Tuesday, July 27, 2010

Inception

What do I want to say about Inception? Phew. It's hard to even start.  Inception resonates with so many themes of reality, dreams, representations as alternative realities, that I'm so fascinated by this summer.   The confusion of reality and dream, reality and representation are pressing concerns in our contemporary moment, as we experience our lives increasingly through the artificial realities provided by the Internet, film, TV, literature, and video games.

Like Cobb’s journey into dreams within dreams, Inception brilliantly operates on multiple conceptual levels.  First, Inception is about the nature of our dreams, their relationship to our reality, and the driving power of our conscious and unconscious minds. In Inception, the characters can access and travel to the dream state, not only individually, but collectively.  Hooked into the shared network of dreams, the team can not only access other’s dreams; they can actually construct dreams in the shared space.  This network of artificially induced dreams (read: alternative realities) seems analogous to the network of Internet communities and cyberspaces. Through the creative imagination of a dream architect and the perception of the dreamer, a dream space is created. The alternative reality of the dream seems as real as living reality. For Cobb’s work of extraction and inception, the dreamer must not realize that they are in a dream; the blurred lines of dream and reality become indistinguishable. Cobb’s team must construct a dream that tricks the perception; yet, in the vivid dreamscapes they create, the team risks losing their own “grasp on what’s real and what’s a dream.”  To prevent this psychic disorientation, they all carry totems, individual physical objects that provide a tangible way of connecting back with reality. The sensation of the totem in Cobb’s hands provides his way back to the tangible Real. The film seems to ask viewers, what will be your totem in the world of artificial alternative realities? If we begin to live and perceive through the digital world, what is our connector back to the Real?  What is our totem?  

 As Cobb explains, the access to dream sharing lies in the gap between a mind’s creation of a dream and its perception. This gap in the mental architecture allows Cobb’s team and their dream technology to enter and manipulate the dream creation and alter what the dreamer perceives.
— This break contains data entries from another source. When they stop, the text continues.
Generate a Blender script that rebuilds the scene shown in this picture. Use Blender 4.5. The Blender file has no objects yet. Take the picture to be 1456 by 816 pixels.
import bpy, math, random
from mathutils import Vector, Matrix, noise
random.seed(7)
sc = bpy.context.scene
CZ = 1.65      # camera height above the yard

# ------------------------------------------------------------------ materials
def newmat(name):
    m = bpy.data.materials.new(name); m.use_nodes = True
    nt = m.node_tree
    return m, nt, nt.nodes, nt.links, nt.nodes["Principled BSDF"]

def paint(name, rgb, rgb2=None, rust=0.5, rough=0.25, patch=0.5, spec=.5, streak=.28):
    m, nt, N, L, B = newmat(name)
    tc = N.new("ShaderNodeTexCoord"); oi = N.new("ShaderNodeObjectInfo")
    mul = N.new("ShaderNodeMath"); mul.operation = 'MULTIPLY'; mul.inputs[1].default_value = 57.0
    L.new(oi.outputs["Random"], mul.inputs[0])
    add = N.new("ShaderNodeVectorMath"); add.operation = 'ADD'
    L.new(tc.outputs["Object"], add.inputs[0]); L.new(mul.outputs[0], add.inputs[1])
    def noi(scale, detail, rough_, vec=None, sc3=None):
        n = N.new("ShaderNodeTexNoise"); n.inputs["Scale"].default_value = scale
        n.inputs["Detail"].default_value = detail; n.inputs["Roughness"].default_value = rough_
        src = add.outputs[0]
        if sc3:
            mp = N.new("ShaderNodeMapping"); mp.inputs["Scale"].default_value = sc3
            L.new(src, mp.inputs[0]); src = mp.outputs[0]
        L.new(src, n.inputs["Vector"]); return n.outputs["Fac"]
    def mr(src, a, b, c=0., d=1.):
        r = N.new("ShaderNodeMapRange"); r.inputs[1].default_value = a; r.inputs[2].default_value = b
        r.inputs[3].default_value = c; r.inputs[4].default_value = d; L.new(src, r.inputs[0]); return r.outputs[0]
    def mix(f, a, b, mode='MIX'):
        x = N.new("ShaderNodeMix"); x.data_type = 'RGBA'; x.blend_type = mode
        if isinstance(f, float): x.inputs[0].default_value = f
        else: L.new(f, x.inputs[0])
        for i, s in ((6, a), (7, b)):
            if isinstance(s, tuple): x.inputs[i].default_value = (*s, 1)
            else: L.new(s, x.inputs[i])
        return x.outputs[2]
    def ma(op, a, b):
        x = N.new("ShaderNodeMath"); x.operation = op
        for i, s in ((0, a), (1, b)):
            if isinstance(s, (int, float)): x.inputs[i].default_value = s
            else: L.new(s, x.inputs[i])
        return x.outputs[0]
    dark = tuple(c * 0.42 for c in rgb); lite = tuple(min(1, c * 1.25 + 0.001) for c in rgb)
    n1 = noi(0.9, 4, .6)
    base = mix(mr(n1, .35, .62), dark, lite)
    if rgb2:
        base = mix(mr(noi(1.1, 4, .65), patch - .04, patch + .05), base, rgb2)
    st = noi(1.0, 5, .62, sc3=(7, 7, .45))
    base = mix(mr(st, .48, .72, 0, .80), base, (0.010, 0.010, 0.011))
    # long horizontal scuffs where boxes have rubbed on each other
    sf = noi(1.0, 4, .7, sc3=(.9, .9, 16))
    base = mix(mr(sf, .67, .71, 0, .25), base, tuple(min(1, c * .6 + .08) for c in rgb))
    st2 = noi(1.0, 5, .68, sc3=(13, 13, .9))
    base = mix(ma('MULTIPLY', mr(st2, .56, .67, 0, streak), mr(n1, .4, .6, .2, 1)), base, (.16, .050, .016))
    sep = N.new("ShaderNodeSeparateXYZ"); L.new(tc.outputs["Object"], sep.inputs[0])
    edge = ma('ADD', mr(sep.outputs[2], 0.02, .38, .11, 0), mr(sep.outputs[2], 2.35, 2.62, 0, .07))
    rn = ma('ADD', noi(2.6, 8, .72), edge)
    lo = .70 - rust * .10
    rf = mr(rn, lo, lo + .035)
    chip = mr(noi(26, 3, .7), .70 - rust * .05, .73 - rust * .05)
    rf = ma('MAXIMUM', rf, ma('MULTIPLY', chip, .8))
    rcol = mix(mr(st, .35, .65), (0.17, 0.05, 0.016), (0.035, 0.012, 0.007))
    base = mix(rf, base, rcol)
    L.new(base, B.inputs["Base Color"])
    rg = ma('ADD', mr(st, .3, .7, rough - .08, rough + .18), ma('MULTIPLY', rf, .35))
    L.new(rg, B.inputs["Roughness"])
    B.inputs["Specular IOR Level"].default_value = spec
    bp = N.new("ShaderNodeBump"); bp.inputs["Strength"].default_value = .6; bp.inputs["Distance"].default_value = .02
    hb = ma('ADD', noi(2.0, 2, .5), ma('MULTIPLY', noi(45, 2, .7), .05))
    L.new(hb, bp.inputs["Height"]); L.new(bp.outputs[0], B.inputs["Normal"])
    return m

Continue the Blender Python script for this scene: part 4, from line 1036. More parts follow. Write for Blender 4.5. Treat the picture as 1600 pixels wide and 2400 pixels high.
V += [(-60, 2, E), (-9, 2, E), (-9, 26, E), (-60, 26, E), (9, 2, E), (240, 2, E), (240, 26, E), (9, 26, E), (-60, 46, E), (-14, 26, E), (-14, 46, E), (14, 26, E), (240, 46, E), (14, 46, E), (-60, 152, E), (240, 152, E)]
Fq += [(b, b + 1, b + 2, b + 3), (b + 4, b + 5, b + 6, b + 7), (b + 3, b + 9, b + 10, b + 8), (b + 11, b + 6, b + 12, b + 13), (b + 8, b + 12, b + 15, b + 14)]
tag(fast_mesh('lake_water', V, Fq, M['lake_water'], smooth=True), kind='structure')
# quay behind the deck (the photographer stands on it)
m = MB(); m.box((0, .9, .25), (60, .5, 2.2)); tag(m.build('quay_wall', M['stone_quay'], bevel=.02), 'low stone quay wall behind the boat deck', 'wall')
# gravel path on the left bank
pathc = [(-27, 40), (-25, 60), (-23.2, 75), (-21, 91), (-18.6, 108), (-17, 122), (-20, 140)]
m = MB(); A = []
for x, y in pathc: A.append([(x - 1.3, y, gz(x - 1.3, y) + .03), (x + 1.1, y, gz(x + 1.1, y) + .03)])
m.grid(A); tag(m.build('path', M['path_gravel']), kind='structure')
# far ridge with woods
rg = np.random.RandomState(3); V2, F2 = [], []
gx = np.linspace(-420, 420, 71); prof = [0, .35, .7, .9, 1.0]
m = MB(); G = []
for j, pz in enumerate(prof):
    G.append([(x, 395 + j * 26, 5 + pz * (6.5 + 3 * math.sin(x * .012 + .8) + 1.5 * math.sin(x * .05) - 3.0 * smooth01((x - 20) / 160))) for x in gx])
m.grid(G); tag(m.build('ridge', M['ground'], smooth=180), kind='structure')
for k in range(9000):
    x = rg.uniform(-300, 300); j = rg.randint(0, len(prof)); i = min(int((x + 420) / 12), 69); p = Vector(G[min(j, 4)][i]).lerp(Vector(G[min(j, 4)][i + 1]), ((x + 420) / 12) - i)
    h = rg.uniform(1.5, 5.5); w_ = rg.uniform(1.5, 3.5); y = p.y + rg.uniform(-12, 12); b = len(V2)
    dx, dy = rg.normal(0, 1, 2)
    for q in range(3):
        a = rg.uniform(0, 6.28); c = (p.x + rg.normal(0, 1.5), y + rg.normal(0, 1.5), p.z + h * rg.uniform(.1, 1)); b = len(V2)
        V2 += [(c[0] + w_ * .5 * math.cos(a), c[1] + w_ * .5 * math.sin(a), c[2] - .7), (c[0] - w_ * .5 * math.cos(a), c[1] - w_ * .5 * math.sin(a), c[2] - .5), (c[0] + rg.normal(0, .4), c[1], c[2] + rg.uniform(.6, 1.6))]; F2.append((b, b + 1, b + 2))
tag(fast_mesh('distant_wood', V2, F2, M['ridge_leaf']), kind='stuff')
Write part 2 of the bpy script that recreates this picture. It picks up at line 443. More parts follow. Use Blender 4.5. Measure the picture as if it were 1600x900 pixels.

Cobb’s team is able to manipulate a person’s sense of reality through the dream space, an alternative reality created through a blend of the architect’s imagination and technology. The combo of an artist’s imagination and technology that represents a version of reality.  This sounds like art. In Nolan's story of dream manipulation, we have another story, one about our contemporary relationship to representations of reality, like film itself. 

The conceptual puzzle of representation and reality Christopher Nolan constructs is, for me, the most fascinating aspect of Inception. What’s real? What’s a dream? How is Cobb’s construction and manipulation of reality any different than the alternative realities created and circulated by film, literature, and art?  What’s a film? What’s reality?  To return to an idea from my post on 3D technology, I wonder how the vividly crisp CGI images in Inception can momentarily cause viewers to lose themselves in the film, like Cobb loses himself in the dream.  Are there moments that our minds forget we are watching a film, a technologically produced alternative reality?  Do we ever think the film is real?  Nolan’s Inception raises questions not only about dreams and reality, but about our relationship to film’s alternative reality. The film itself is a process of inception, introducing and embedding an alternative reality in the viewer’s mind.

Inception warns against the dangers of losing our touch on reality, against the manipulation of dreams, against losing ourselves in the alternative realities that technology can provide. The film elegantly comments on the relationship between the creation and perception of artificial dream realities, while providing a vivid alternative reality in itself for viewers to get lost in. What is our relationship to these alternative realities, to dreams, to drug states, to representations, to art?  Inception dramatizes contemporary concerns about how we understand the Real and the artificial, themes which resonate far beyond the realm of dreams.